Furnished Holiday Lettings: Reaction

In Budget 2024, which took place on 6 April, the Chancellor announced that the concept of Furnished Holiday Lettings (FHLs) will be abolished from 6 April 2025. This means that the tax reliefs available to those operating FHLs will no longer be available.

By Debbie Franklin, Director of Tax and property tax specialist

Now that the dust has settled, let's consider some of the wider implications of the announcement.

We still do not know any of the details relating to the announcement. Some expected draft legislation to be published on 'Tax Administration and Maintenance Day' (18 April) but nothing was forthcoming. Some commentators have surmised that the measure was 'last minute' and that it will be a while before detailed legislation can be published.

Further detail cannot come soon enough, however. In order for accountants and agents to effectively advise their clients, they need to know about the Treasury's plans in good time. The one thing that is certain is that 6 April saw the start of a period of concern and uncertainty for those with FHLs.

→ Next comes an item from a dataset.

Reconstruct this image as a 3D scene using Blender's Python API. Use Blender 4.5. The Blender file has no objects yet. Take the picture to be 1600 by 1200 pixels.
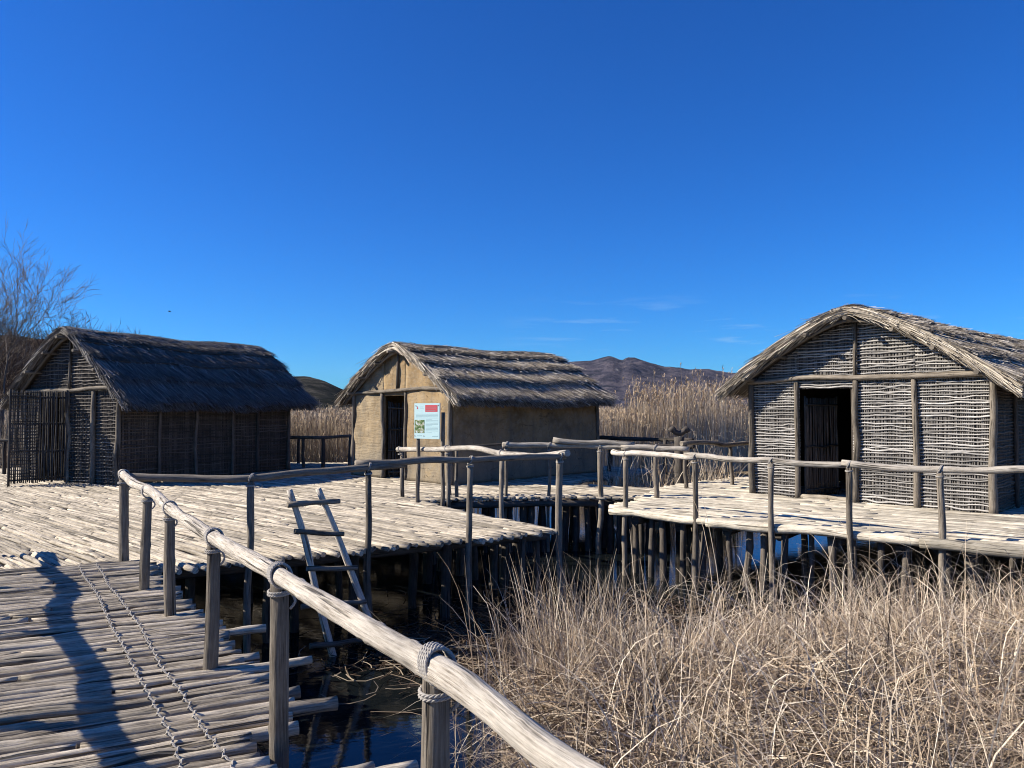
import bpy, math, random
import numpy as np
from math import radians, pi, sin, cos, sqrt
from mathutils import Vector, noise as mnoise

# ------------------------------------------------------------------ camera, world, sun
C = bpy.context.scene
COL = C.collection
EYE = 2.90            # eye height over the water; decks lie at 1.15
PITCH = math.atan(40/1200)
cam_d = bpy.data.cameras.new('camera'); cam = bpy.data.objects.new('camera', cam_d); COL.objects.link(cam)
cam.location = (0, 0, EYE); cam.rotation_euler = (pi/2+PITCH, 0, 0)
cam_d.sensor_width = 36; cam_d.lens = 27; cam_d.clip_end = 30000; cam_d.clip_start = 0.05
C.camera = cam

SUN_EL = radians(32); SUN_AZ = radians(269)     # clockwise from +Y: the sun stands to the left
w = bpy.data.worlds.new('World'); C.world = w; w.use_nodes = True
nt = w.node_tree; nt.nodes.clear()
wo = nt.nodes.new('ShaderNodeOutputWorld'); bg = nt.nodes.new('ShaderNodeBackground')
sky = nt.nodes.new('ShaderNodeTexSky'); sky.sky_type = 'NISHITA'; sky.sun_disc = False
sky.sun_elevation = SUN_EL; sky.sun_rotation = SUN_AZ
sky.air_density = 1.0; sky.dust_density = 0.15; sky.ozone_density = 3.0; sky.altitude = 600
hs = nt.nodes.new('ShaderNodeHueSaturation'); hs.inputs['Saturation'].default_value = 1.22
hs.inputs['Hue'].default_value = 0.5; hs.inputs['Value'].default_value = 1.0
tint = nt.nodes.new('ShaderNodeMix'); tint.data_type = 'RGBA'; tint.blend_type = 'MULTIPLY'; tint.inputs[0].default_value = 1
tint.inputs[7].default_value = (.22, .87, 1.67, 1)      # deep winter blue
nt.links.new(sky.outputs[0], hs.inputs['Color']); nt.links.new(hs.outputs[0], tint.inputs[6])
# thin wisps of cirrus low over the mountains
tc = nt.nodes.new('ShaderNodeTexCoord')
mp = nt.nodes.new('ShaderNodeMapping'); mp.inputs['Scale'].default_value = (7, 7, 75)
mp.inputs['Location'].default_value = (1.3, 0.4, 2.2)
nz = nt.nodes.new('ShaderNodeTexNoise'); nz.inputs['Scale'].default_value = 1.0; nz.inputs['Detail'].default_value = 5
nz.inputs['Roughness'].default_value = 0.55
nt.links.new(tc.outputs['Generated'], mp.inputs[0]); nt.links.new(mp.outputs[0], nz.inputs['Vector'])
r1 = nt.nodes.new('ShaderNodeMapRange'); r1.inputs[1].default_value = 0.56; r1.inputs[2].default_value = 0.76
nt.links.new(nz.outputs[0], r1.inputs[0])
sp = nt.nodes.new('ShaderNodeSeparateXYZ'); nt.links.new(tc.outputs['Generated'], sp.inputs[0])
r2 = nt.nodes.new('ShaderNodeMapRange'); r2.inputs[1].default_value = 0.05; r2.inputs[2].default_value = 0.08
r3 = nt.nodes.new('ShaderNodeMapRange'); r3.inputs[1].default_value = 0.15; r3.inputs[2].default_value = 0.10
r4 = nt.nodes.new('ShaderNodeMapRange'); r4.inputs[1].default_value = -0.02; r4.inputs[2].default_value = 0.12
nt.links.new(sp.outputs[2], r2.inputs[0]); nt.links.new(sp.outputs[2], r3.inputs[0]); nt.links.new(sp.outputs[0], r4.inputs[0])
def wm(a, b):
    m = nt.nodes.new('ShaderNodeMath'); m.operation = 'MULTIPLY'
    nt.links.new(a, m.inputs[0])
    if isinstance(b, float): m.inputs[1].default_value = b
    else: nt.links.new(b, m.inputs[1])
    return m.outputs[0]
cm = wm(wm(wm(wm(r1.outputs[0], r2.outputs[0]), r3.outputs[0]), r4.outputs[0]), 0.55)
mx = nt.nodes.new('ShaderNodeMix'); mx.data_type = 'RGBA'
mx.inputs[7].default_value = (5.5, 8.0, 10.5, 1)
nt.links.new(cm, mx.inputs[0]); nt.links.new(tint.outputs[2], mx.inputs[6]); nt.links.new(mx.outputs[2], bg.inputs[0])
bg.inputs[1].default_value = 0.052
nt.links.new(bg.outputs[0], wo.inputs[0])

sd = bpy.data.lights.new('sun', 'SUN'); sun = bpy.data.objects.new('sun', sd); COL.objects.link(sun)
sd.energy = 5.0; sd.angle = radians(0.53); sd.color = (1.0, 0.925, 0.80)
sv = Vector((sin(SUN_AZ)*cos(SUN_EL), cos(SUN_AZ)*cos(SUN_EL), sin(SUN_EL)))
sun.rotation_euler = sv.to_track_quat('Z', 'Y').to_euler(); sun.location = sv*60

C.view_settings.view_transform = 'Standard'; C.view_settings.look = 'None'
C.view_settings.exposure = 0.84; C.view_settings.gamma = 1.0
C.render.engine = 'CYCLES'
C.cycles.max_bounces = 6
C.cycles.pixel_filter_type = 'BLACKMAN_HARRIS'; C.cycles.filter_width = 1.05

DECK = 1.15
HAZE = 1.3e-5
rng = np.random.default_rng(7)
random.seed(7)
def rr(a, b): return random.uniform(a, b)

def at(u, v, z):       # the spot at height z seen at (u, v) of the photograph
    f = 1200.
    dx = (u-800)/f; dy = -(v-600)/f
    d = Vector((dx, cos(PITCH)-sin(PITCH)*dy, sin(PITCH)+cos(PITCH)*dy))
    t = (z-EYE)/d.z
    return Vector((d.x*t, d.y*t, z))
def atd(u, v, y):      # the spot at distance y
    f = 1200.
    dx = (u-800)/f; dy = -(v-600)/f
    d = Vector((dx, cos(PITCH)-sin(PITCH)*dy, sin(PITCH)+cos(PITCH)*dy))
    t = y/d.y
    return Vector((d.x*t, y, EYE+d.z*t))

# ------------------------------------------------------------------ materials
def mat(name):
    m = bpy.data.materials.new(name); m.use_nodes = True
    n = m.node_tree; n.nodes.clear()
    o = n.nodes.new('ShaderNodeOutputMaterial'); b = n.nodes.new('ShaderNodeBsdfPrincipled')
    n.links.new(b.outputs[0], o.inputs[0]); b.inputs['Roughness'].default_value = 0.9
    b.inputs['Specular IOR Level'].default_value = 0.25
    return m, n, b
def N(n, t, **k):
    x = n.nodes.new(t)
    for a, v in k.items():
        if a.startswith('i_'): x.inputs[int(a[2:])].default_value = v
        else: setattr(x, a, v)
    return x
def ramp(n, src, stops):
    r = n.nodes.new('ShaderNodeValToRGB'); e = r.color_ramp.elements
    while len(e) < len(stops): e.new(0.5)
    for k, (p, c) in enumerate(stops):
        e[k].position = p; e[k].color = (*c, 1) if len(c) == 3 else c
    n.links.new(src, r.inputs[0]); return r.outputs[0]
def noise(n, vec, scale, detail=4, rough=.6, dist=0):
    x = N(n, 'ShaderNodeTexNoise'); x.inputs['Scale'].default_value = scale; x.inputs['Detail'].default_value = detail
    x.inputs['Roughness'].default_value = rough; x.inputs['Distortion'].default_value = dist
    if vec is not None: n.links.new(vec, x.inputs['Vector'])
    return x.outputs[0]
def mapping(n, vec, sc, loc=(0, 0, 0)):
    x = N(n, 'ShaderNodeMapping'); x.inputs['Scale'].default_value = sc; x.inputs['Location'].default_value = loc
    n.links.new(vec, x.inputs[0]); return x.outputs[0]
def mix(n, f, a, b, bt='MIX'):
    x = N(n, 'ShaderNodeMix'); x.data_type = 'RGBA'; x.blend_type = bt
    for i, v in ((0, f), (6, a), (7, b)):
        if isinstance(v, (int, float)): x.inputs[i].default_value = v
        elif isinstance(v, tuple): x.inputs[i].default_value = (*v, 1)
        else: n.links.new(v, x.inputs[i])
    return x.outputs[2]
def math_(n, op, a, b=0.):
    x = N(n, 'ShaderNodeMath'); x.operation = op
    for i, v in ((0, a), (1, b)):
        if isinstance(v, (int, float)): x.inputs[i].default_value = v
        else: n.links.new(v, x.inputs[i])
    return x.outputs[0]
def bump(n, b, h, st, dist=.01):
    x = N(n, 'ShaderNodeBump'); x.inputs['Strength'].default_value = st; x.inputs['Distance'].default_value = dist
    n.links.new(h, x.inputs['Height']); n.links.new(x.outputs[0], b.inputs['Normal'])

def wood(name, dark, mid, light, crack=1.0, fine=1.0, bst=.7, big=0):
    """weathered wood: grain and splits run along the log (UV: metres along, metres around)"""
    m, n, b = mat(name)
    uv = N(n, 'ShaderNodeUVMap').outputs[0]
    tone = N(n, 'ShaderNodeAttribute', attribute_name='tone').outputs['Fac']
    geo = N(n, 'ShaderNodeNewGeometry').outputs['Position']
    g1 = noise(n, mapping(n, uv, (4.5*fine, 95*fine, 1)), 1, 8, .72)
    g2 = noise(n, mapping(n, uv, (3, 14, 1), (4, 7, 0)), 1, 4, .6)
    col = ramp(n, g1, [(.36, dark), (.50, mid), (.64, light)])
    blot = noise(n, geo, 3.0, 6, .7)
    col = mix(n, ramp(n, g2, [(.35, (0, 0, 0)), (.65, (1, 1, 1))]), col, mix(n, .5, col, light), 'MIX')
    ck = noise(n, mapping(n, uv, (1.1, 26, 1), (9, 3, 0)), 1, 3, .5, .3)
    ckm = ramp(n, ck, [(.35, (1, 1, 1)), (.40, (0, 0, 0))])
    ckf = math_(n, 'MULTIPLY', ckm, .8*crack)
    col = mix(n, ckf, col, tuple(c*.22 for c in dark))
    kn = N(n, 'ShaderNodeTexVoronoi'); kn.inputs['Scale'].default_value = 1
    n.links.new(mapping(n, uv, (1.6, 7, 1), (2, 2, 0)), kn.inputs['Vector'])
    knm = ramp(n, kn.outputs['Distance'], [(.05, (1, 1, 1)), (.13, (0, 0, 0))])
    col = mix(n, math_(n, 'MULTIPLY', knm, .7), col, tuple(c*.35 for c in dark))
    tv = N(n, 'ShaderNodeMapRange'); tv.inputs[3].default_value = .52; tv.inputs[4].default_value = 1.24
    n.links.new(tone, tv.inputs[0])
    bv = N(n, 'ShaderNodeMapRange'); bv.inputs[1].default_value = .3; bv.inputs[2].default_value = .7
    bv.inputs[3].default_value = .66; bv.inputs[4].default_value = 1.14
    n.links.new(blot, bv.inputs[0])
    f = math_(n, 'MULTIPLY', tv.outputs[0], bv.outputs[0])
    cb = N(n, 'ShaderNodeCombineXYZ'); [n.links.new(f, cb.inputs[i]) for i in range(3)]
    col = mix(n, 1.0, col, cb.outputs[0], 'MULTIPLY')
    if big:      # worn and trodden patches, grey lichen, darker damp boards
        wv = noise(n, mapping(n, geo, (.55, .55, .55)), 1, 5, .62, .6)
        col = mix(n, ramp(n, wv, [(.46, (0, 0, 0)), (.62, (.62, .62, .62))]), col, mix(n, .5, col, (.17, .145, .115)))
        sp_ = noise(n, mapping(n, geo, (7, 7, 7)), 1, 3, .5)
        col = mix(n, ramp(n, sp_, [(.66, (0, 0, 0)), (.71, (.75, .75, .75))]), col, (.06, .048, .036))
    n.links.new(col, b.inputs['Base Color'])
    h = math_(n, 'SUBTRACT', g1, math_(n, 'MULTIPLY', ckm, 1.2*crack))
    h = math_(n, 'ADD', h, math_(n, 'MULTIPLY', g2, .8))
    bump(n, b, h, bst, .012)
    return m
M = {}
M['deck'] = wood('sun_bleached_logs', (.15, .115, .08), (.47, .40, .30), (.67, .59, .465), big=1, bst=1.1)
M['cream'] = wood('cream_poles', (.22, .175, .12), (.56, .49, .375), (.74, .67, .54), crack=.9, bst=1.0)
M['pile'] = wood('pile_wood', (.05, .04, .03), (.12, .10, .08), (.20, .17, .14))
M['walk'] = wood('grey_poles', (.065, .048, .033), (.43, .355, .26), (.74, .65, .51), crack=1, bst=1.0)
M['rail'] = wood('bleached_rail', (.15, .118, .085), (.50, .435, .35), (.70, .635, .54), fine=1.3, bst=.9)
M['post'] = wood('weathered_post', (.07, .055, .04), (.185, .152, .116), (.33, .285, .225), bst=.9)
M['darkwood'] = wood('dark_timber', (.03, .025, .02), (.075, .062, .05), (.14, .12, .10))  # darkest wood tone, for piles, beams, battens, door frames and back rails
M['withy'] = wood('grey_withies', (.17, .152, .13), (.40, .372, .335), (.58, .55, .505), crack=.4)
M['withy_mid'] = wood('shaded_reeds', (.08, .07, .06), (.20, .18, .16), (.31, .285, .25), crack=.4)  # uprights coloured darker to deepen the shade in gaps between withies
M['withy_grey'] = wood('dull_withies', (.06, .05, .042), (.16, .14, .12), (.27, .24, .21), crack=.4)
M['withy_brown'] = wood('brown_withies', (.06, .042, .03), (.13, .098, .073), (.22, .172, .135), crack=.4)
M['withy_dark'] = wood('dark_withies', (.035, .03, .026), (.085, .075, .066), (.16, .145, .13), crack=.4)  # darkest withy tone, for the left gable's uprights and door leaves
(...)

The measure was announced as a means of making more affordable homes available. The increase in FHLs has resulted in fewer homes available for residents, particularly in tourist hotspots. According to BBC research, the number of holiday lets rose by 40% between 2018 and 2021, with tourist areas seeing the sharpest increases.

Housing and poverty campaigners, however, have said that the measure is “too little, too late”.

The measure should not be considered in isolation; in the Budget the Chancellor also announced the abolition of stamp duty Multiple Dwellings relief (from 1 June 2024) and a 4% cut in the main rate of capital gains tax (CGT) on residential property to 24% from 6 April 2024. These measures not only incentivise disposing of FHLs, but dissuade landlords from buying more. In addition, non-tax measures such as the proposed licensing and registration schemes for holiday lets, to be introduced from the Summer of 2024, will mean owning a holiday let will entail even more compliance costs.

Those in the Tourism sector are concerned that the decrease in supply of holiday lets will have a knock-on impact for businesses and workers who rely on tourism.

Meanwhile, property experts are not sure if the measures will substantially increase the number of long-term lets. Whilst the rate of CGT has been cut, the Annual Exemption has decreased to just £3,000 for 2024/25. Property experts predict that selling prices for FHLs will decline, given that new owners will no longer be able to claim tax advantages. This could result in FHL owners keeping their properties and simply not bothering to rent them out.

We will keep you informed of any developments in this area.